Bergman's Bruisers


A Look Into My Life Of Raising Four Rough
And Tumbly Boys

Saturday, February 16, 2013

Uncle Alex

I remember as a thirteen year-old hanging in my grandparents basement with my older cousin. She was cool, pretty, and I wanted to be just like her.  Unbeknownst to my parents, she was entertaining me in the basement showing me how to smoke.  Like, not smoke smoke, but she showed me how to tap a cigarette, hold it in my fingers, and even let me pretend to inhale.  Not harmful, but scandalous nonetheless.   I knew if my parents caught me I'd be dead, but that probably added to the excitement of it.  I think that's part of childhood--doing something you know your parents wouldn't approve of.  The key is for it to be something that's really not that harmful and also for them to not find out.

Skip to many years later, for my kids that older cousin has returned in the form of Uncle Alex.  And, instead of unlit cigarettes it was hours of watching 'The Walking Dead' and instead of trying to hide it from me they told me from day one and everyday there after how cool and amazing it was!

 Not only have they told me, they have told anyone who will listen that they watched this violent, foul-mouthed, adult-content show.  Gavin told me after school last week, "I told my teacher in chapel today I watched The Walking Dead."  Harrison told one of the carpool kids he's on season two, episode five!  What??

My conversation with Alex went like this:


No apologies, no remorse!  It was my young, impressionable son's fault!

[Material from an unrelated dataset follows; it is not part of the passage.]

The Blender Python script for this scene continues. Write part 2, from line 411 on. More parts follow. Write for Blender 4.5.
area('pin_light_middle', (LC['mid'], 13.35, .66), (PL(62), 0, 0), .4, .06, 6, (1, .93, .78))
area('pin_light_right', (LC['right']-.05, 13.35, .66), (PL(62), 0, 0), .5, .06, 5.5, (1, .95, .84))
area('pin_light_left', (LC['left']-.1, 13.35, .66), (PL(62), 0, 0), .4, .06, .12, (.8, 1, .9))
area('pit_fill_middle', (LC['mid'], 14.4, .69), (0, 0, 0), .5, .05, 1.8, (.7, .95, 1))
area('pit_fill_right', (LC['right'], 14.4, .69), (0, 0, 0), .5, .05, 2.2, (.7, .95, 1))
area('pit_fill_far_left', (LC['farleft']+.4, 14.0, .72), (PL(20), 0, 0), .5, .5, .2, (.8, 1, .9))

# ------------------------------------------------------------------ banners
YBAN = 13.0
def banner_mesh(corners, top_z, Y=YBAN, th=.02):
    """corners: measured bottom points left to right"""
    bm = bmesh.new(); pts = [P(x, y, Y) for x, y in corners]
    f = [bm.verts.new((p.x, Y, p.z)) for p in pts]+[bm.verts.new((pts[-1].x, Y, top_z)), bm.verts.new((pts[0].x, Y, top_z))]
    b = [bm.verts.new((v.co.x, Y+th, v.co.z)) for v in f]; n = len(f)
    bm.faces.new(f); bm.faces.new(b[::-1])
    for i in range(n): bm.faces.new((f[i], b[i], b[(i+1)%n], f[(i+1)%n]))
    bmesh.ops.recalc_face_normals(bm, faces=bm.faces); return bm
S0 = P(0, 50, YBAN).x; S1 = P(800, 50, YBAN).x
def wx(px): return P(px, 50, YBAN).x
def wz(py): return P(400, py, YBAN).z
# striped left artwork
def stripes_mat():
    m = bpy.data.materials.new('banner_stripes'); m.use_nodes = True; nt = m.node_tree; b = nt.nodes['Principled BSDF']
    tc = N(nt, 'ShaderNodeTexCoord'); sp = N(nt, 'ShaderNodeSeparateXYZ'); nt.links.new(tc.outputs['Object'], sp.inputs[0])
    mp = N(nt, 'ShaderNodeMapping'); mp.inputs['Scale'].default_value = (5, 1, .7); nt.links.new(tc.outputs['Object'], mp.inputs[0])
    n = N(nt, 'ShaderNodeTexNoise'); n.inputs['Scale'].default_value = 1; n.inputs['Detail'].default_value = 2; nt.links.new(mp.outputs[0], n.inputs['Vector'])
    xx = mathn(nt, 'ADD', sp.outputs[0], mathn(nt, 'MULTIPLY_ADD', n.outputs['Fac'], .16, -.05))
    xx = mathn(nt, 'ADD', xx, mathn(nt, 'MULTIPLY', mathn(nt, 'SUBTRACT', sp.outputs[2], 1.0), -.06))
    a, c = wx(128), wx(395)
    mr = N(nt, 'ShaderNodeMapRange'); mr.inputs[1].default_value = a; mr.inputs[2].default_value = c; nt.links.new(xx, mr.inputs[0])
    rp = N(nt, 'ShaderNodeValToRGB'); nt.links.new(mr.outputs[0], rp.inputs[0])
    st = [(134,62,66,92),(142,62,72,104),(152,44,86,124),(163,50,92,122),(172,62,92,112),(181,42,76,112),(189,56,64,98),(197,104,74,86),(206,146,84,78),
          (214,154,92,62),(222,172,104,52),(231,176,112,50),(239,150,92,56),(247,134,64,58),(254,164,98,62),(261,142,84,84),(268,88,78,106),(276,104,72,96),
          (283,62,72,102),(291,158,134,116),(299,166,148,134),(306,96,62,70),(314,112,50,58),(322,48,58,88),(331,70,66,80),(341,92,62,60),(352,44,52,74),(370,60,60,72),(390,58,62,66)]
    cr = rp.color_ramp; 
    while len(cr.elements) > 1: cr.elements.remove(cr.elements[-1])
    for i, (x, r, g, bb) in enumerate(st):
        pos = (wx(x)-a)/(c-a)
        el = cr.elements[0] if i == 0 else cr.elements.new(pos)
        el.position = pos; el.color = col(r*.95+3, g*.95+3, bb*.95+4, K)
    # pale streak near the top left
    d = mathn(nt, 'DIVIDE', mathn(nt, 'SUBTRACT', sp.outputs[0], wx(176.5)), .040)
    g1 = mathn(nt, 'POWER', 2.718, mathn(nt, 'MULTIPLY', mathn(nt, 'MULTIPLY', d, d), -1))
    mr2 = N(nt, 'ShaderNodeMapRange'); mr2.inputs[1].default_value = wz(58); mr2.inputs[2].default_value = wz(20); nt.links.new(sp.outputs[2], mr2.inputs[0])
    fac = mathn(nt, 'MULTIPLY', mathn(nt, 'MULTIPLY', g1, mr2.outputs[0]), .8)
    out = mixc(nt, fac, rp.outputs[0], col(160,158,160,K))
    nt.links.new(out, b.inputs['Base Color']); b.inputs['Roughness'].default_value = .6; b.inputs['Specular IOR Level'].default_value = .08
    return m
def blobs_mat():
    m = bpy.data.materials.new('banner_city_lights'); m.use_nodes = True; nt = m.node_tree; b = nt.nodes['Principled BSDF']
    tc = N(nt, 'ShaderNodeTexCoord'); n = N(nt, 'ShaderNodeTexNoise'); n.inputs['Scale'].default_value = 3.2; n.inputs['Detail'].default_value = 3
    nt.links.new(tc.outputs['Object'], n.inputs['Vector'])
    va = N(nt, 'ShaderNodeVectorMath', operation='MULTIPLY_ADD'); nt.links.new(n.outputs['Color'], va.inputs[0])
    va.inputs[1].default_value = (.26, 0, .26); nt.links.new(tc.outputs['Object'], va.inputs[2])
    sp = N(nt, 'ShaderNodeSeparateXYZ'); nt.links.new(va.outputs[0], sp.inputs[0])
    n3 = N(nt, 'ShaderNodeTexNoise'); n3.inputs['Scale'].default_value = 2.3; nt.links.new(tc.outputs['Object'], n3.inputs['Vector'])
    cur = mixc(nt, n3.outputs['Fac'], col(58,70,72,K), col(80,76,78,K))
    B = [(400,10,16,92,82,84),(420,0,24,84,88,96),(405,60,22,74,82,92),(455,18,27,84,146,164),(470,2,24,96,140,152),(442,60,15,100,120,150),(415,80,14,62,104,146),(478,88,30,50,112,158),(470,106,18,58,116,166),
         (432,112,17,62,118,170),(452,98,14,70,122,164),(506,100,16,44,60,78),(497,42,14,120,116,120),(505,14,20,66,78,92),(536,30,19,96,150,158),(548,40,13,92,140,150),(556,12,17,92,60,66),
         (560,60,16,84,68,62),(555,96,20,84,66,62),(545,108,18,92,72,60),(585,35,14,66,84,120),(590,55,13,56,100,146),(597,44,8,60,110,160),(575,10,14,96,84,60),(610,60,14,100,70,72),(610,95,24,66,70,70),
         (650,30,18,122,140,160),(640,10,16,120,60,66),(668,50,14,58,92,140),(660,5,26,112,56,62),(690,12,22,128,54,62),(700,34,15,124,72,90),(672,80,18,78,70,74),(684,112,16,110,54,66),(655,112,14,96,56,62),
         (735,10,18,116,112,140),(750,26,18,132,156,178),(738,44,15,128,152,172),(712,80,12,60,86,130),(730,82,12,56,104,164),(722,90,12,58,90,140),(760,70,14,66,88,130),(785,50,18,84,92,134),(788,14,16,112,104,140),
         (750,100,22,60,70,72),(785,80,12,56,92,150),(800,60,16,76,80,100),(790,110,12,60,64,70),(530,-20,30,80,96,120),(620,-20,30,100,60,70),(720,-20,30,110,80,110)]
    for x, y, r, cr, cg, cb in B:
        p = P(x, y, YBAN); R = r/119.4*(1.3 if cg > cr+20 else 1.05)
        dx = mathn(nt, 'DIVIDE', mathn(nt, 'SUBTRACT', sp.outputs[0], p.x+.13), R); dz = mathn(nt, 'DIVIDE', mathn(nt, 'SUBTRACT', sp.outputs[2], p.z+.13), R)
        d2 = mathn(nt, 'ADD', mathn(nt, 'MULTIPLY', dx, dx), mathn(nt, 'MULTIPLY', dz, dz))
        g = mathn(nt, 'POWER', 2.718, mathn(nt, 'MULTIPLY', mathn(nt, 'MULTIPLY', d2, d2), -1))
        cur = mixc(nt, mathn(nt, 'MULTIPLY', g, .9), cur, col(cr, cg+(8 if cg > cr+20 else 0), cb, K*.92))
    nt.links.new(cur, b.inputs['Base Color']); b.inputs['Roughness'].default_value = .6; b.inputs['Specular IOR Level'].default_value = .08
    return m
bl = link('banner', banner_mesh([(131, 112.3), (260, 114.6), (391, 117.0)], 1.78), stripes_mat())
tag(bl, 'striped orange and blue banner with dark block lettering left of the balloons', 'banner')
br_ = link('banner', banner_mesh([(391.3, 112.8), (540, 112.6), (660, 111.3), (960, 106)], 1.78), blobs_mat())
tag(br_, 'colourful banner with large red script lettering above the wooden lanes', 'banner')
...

So, was it harmful what Uncle Alex did? You be the judge--Steve and I have had maybe one night alone in bed without scared kids sleeping in between us.  I have had more then one side-eye look from other parents when my kids openly discuss their new favorite show. And, Gavin has become obsessed obsessed with zombies.  It's all he talks about.

He told me he saw over one hundred zombies in the back yard; he donned his most 'Walking Dead' lookalike costume and spent the next few hours outside slaying them all.



Go ahead and try convincing him zombies aren't real.  Your face will be blue and he'll still be insisting he saw one just the other day. 

I hope Alex has children one day if only so I can get my revenge.  I don't know that I could go so far as to show my young niece or nephew a movie that will haunt them for years.  But, what I can do is introduce them to a show like Barney and help them create an obsession--leaving Alex to spend all of his free time watching a fat, purple dinosaur sing songs.